A group of scientists from the Newcastle University in the UK, has found that in the summer a vortex of air over Karakoram and western Pamir results in cooling, which is unlike the warming seen in the rest of the Himalayan range.

While the finding appears to be good news, the unnatural cooling also has an impact on the ice melts, which feed rivers, and could have an impact on the flow of streams and rivers dependent on these glaciers. Drastically reduced and exponentially higher ice melts, and consequent flow of the rivers, could have a disastrous impact on India’s food production.

“Most climate models suggest warming over the whole region in summer as well as in winter. However, our study has shown that large-scale circulation is controlling regional variability in atmospheric temperatures, with recent cooling of summer temperatures,” Fowler said. “We don’t know how climate change will affect this circulation system and what the effect of sudden shifts might be. But the circulation system is currently providing a dampening effect on global warming, reducing glacial melt in the Karakoram region and any change will have a significant effect on ice melt rates, which would ultimately affect river flows in the region,” he warned.

Equilibrium at risk

Glaciers are considered to be stable when the ice melt in summers is equal to the snowfall in winters. Rising temperatures, globally, have been throwing this equilibrium off-balance with more melting and reduced snowfall.

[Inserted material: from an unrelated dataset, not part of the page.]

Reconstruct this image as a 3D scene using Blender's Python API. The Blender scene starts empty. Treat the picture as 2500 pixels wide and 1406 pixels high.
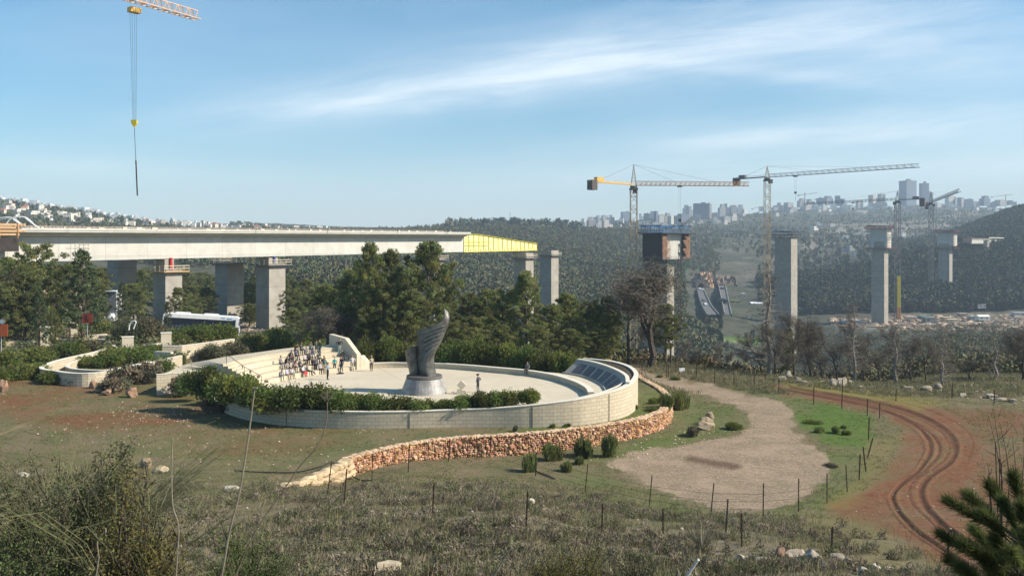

The summer cooling over the range appears to be result of a unique interaction between the Karakoram vortex and the South Asian monsoon, which results in the temperatures over Karakoram and Pamir to cool, even as the Central and Eastern Himalayas are warming, the studies have shown. “Over recent decades, these vortex-monsoon interactions have resulted in stormier conditions over the Karakoram,” it said.

The lead author of the study, Nathan Forsythe, said: “This vortex provides an important temperature control. It is, therefore, important to look at how it has changed and influenced temperature over the last century so we can better understand how a change in the system might affect future climate.”